• Information supplied:
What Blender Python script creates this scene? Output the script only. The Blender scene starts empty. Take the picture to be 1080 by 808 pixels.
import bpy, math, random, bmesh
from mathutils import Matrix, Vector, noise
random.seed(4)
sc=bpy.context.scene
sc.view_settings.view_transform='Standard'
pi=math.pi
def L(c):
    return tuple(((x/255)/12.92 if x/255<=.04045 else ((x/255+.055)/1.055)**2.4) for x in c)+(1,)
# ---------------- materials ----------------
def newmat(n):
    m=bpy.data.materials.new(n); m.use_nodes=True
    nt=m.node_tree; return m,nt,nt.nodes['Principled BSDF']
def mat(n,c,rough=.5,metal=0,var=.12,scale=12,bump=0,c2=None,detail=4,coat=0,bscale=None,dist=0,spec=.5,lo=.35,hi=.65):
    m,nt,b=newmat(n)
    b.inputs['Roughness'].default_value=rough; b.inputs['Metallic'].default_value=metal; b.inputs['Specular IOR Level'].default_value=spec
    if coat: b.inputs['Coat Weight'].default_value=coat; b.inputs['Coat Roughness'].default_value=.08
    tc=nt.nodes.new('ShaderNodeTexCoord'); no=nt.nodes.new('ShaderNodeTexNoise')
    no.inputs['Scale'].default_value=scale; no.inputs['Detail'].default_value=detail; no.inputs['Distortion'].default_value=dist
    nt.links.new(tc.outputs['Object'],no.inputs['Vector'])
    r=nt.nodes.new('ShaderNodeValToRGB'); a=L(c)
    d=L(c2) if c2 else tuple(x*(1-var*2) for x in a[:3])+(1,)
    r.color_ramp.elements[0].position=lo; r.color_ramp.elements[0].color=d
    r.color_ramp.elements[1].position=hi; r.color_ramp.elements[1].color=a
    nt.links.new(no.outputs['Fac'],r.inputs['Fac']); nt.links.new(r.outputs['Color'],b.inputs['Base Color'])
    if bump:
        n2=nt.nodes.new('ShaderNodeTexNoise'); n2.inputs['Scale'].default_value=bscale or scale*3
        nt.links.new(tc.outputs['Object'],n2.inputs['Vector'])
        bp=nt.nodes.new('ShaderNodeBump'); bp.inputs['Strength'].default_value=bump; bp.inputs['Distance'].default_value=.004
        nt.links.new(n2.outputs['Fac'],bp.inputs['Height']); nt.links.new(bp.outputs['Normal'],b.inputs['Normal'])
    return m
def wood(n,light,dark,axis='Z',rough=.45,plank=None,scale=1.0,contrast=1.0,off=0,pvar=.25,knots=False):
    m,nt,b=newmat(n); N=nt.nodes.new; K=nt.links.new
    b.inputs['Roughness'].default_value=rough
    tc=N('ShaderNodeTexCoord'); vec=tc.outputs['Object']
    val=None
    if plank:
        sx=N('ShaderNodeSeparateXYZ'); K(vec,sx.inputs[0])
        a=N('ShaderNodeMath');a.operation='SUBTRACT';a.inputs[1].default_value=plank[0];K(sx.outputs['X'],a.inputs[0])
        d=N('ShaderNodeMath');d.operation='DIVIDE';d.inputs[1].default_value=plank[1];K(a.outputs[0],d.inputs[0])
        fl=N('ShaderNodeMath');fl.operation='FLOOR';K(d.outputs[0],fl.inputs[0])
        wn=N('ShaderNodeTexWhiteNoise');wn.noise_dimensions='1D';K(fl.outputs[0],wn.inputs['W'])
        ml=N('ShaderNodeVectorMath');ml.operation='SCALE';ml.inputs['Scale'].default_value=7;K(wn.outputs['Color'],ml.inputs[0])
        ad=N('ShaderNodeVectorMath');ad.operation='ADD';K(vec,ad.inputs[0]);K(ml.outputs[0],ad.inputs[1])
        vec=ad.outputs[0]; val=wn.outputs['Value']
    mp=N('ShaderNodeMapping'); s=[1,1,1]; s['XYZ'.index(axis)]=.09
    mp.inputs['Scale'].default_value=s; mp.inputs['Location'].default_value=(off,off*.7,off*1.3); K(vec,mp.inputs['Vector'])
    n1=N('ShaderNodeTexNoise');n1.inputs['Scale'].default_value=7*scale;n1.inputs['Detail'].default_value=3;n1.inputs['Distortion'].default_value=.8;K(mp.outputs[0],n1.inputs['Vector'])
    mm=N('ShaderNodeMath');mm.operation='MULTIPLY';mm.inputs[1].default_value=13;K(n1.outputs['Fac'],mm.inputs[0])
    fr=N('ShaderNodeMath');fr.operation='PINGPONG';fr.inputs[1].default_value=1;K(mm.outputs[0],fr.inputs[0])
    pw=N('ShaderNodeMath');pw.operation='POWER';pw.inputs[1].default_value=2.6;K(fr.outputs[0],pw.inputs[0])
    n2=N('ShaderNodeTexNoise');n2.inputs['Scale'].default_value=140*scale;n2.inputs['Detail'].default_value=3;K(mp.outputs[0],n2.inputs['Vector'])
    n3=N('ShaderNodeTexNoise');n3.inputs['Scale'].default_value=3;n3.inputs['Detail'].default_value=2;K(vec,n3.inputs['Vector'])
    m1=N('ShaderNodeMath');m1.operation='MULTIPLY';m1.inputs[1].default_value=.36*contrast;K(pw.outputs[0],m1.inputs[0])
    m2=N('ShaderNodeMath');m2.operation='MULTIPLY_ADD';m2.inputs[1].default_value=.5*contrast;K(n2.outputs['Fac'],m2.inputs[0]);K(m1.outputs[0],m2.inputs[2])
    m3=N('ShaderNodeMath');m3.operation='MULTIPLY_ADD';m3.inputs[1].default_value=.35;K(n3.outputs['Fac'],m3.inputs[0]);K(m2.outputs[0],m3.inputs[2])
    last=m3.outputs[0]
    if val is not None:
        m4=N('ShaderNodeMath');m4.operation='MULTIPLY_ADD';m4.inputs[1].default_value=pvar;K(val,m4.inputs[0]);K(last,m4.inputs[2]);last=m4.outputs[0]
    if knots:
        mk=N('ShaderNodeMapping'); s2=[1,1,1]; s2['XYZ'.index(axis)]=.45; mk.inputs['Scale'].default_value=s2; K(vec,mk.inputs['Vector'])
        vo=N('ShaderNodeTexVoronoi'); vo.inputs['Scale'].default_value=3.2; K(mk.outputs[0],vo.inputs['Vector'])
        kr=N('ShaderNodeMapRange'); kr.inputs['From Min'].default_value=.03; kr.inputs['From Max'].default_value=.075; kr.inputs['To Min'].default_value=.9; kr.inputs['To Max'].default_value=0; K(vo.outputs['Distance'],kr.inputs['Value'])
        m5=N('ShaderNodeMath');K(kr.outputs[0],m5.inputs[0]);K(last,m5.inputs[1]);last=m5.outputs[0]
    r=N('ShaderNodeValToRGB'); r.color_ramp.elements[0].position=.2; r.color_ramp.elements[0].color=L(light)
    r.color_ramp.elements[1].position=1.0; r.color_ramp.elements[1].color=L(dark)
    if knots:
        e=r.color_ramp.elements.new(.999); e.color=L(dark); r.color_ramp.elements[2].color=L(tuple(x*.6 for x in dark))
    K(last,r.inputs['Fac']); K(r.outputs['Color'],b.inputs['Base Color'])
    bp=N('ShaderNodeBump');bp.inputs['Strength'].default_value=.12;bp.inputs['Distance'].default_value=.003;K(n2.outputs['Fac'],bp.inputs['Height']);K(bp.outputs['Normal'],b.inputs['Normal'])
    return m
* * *
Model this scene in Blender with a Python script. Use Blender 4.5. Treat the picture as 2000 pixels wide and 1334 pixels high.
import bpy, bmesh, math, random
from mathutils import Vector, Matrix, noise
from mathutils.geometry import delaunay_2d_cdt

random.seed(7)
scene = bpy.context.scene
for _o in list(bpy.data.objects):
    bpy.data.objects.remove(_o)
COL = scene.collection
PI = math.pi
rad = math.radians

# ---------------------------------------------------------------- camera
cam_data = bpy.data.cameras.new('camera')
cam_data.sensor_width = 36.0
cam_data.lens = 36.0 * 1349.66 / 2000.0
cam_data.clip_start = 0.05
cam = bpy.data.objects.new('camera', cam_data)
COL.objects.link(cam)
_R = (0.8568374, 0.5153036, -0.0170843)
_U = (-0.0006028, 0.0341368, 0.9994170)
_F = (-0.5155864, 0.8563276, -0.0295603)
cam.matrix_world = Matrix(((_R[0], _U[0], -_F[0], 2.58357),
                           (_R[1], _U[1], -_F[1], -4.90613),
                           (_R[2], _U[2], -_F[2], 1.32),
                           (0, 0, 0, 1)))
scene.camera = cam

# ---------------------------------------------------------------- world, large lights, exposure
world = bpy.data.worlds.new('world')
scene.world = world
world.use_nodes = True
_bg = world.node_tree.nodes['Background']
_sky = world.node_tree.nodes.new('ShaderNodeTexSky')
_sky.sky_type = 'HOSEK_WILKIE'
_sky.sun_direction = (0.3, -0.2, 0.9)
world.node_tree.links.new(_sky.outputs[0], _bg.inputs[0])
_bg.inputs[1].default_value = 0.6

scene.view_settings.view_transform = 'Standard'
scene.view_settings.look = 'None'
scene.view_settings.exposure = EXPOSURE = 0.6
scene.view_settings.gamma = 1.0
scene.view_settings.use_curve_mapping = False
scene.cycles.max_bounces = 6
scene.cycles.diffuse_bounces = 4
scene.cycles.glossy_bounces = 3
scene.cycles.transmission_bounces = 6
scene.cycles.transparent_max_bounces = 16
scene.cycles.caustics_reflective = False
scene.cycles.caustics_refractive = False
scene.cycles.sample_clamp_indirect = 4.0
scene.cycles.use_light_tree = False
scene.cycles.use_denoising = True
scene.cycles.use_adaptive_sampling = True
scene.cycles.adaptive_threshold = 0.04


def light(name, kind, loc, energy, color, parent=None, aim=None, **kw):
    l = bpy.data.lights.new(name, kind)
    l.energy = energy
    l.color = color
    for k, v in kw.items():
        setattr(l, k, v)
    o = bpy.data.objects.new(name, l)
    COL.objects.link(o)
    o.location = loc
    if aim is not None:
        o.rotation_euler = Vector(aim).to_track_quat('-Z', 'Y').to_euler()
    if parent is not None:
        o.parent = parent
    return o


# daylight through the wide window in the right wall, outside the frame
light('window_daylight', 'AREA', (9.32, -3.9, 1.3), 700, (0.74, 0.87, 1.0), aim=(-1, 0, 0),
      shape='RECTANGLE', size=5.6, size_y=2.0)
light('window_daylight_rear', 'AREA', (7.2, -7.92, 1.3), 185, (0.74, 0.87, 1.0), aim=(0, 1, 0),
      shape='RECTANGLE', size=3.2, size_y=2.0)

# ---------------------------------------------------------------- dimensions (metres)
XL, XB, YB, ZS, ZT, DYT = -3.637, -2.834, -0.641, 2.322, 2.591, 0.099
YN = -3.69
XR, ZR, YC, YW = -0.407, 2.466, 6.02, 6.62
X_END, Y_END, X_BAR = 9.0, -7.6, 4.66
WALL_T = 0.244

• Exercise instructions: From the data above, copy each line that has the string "wide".

• Exercise output:
Model this scene in Blender with a Python script. Use Blender 4.5. Treat the picture as 2000 pixels wide and 1334 pixels high.
# daylight through the wide window in the right wall, outside the frame